## [Written instruction]
Beginning with the first line of the data below, reproduce every line unchanged, ending with the line that holds "SC.camera = camo".

===== Dataset content

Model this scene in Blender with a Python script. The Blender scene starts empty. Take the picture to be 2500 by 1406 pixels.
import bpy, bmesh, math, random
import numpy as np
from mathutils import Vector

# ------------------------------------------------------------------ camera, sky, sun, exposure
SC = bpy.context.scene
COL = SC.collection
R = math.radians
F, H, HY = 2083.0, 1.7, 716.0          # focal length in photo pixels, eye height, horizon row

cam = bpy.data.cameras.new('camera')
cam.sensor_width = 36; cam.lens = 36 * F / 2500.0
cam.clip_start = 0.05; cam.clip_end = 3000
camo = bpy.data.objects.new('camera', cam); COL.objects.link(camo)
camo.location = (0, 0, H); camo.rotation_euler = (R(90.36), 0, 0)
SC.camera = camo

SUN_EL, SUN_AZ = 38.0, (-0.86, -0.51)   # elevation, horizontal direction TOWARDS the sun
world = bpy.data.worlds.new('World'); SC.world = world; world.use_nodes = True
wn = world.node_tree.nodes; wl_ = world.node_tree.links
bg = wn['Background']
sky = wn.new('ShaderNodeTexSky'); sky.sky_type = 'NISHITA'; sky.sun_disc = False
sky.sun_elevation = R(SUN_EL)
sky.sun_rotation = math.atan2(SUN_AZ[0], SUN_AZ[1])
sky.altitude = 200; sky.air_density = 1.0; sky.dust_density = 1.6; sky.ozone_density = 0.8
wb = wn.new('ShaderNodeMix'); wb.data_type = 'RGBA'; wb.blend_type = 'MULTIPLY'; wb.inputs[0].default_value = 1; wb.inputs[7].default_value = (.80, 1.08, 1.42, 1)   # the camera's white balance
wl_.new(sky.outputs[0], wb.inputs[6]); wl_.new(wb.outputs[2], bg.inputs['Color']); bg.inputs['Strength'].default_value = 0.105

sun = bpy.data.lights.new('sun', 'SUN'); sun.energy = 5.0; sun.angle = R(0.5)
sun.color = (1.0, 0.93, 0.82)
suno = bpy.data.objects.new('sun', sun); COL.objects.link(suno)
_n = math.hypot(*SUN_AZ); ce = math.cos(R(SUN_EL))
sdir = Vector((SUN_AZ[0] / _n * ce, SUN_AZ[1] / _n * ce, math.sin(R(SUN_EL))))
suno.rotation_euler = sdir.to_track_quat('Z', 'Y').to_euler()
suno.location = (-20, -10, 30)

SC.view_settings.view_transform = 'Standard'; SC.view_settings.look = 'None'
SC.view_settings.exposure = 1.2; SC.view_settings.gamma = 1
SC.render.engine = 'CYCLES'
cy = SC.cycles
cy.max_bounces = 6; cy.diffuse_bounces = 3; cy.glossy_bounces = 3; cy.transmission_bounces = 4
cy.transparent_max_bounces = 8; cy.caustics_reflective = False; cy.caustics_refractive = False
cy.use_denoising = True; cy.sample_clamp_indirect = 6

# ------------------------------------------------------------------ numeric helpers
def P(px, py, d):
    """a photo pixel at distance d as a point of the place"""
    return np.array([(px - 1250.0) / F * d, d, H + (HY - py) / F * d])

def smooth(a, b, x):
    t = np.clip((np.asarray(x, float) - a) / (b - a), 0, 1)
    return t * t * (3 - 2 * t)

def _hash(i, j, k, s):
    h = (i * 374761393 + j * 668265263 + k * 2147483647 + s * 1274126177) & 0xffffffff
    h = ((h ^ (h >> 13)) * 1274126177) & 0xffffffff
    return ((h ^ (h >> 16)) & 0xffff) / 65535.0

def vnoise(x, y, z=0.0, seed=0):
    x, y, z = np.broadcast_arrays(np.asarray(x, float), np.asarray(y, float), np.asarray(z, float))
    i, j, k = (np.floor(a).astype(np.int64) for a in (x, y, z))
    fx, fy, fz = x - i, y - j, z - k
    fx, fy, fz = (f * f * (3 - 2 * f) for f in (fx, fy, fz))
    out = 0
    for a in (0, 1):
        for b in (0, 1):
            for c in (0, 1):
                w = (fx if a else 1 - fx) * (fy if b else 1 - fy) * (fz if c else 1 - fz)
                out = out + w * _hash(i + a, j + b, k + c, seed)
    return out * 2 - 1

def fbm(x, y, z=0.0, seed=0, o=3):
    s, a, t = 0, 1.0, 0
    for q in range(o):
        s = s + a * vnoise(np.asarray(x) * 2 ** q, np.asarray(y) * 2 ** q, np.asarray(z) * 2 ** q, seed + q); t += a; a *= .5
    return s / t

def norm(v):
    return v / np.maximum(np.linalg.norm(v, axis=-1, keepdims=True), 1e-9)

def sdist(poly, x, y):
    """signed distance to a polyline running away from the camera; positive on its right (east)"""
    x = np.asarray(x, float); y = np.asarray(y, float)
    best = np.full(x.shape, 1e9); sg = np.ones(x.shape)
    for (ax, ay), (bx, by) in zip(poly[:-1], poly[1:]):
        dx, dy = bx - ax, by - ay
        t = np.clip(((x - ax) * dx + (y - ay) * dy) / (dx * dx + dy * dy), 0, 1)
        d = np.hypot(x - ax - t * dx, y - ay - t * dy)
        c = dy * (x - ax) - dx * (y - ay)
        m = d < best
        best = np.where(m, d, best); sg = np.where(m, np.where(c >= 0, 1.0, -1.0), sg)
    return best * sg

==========

## [Response for this exercise]
Model this scene in Blender with a Python script. The Blender scene starts empty. Take the picture to be 2500 by 1406 pixels.
import bpy, bmesh, math, random
import numpy as np
from mathutils import Vector

# ------------------------------------------------------------------ camera, sky, sun, exposure
SC = bpy.context.scene
COL = SC.collection
R = math.radians
F, H, HY = 2083.0, 1.7, 716.0          # focal length in photo pixels, eye height, horizon row

cam = bpy.data.cameras.new('camera')
cam.sensor_width = 36; cam.lens = 36 * F / 2500.0
cam.clip_start = 0.05; cam.clip_end = 3000
camo = bpy.data.objects.new('camera', cam); COL.objects.link(camo)
camo.location = (0, 0, H); camo.rotation_euler = (R(90.36), 0, 0)
SC.camera = camo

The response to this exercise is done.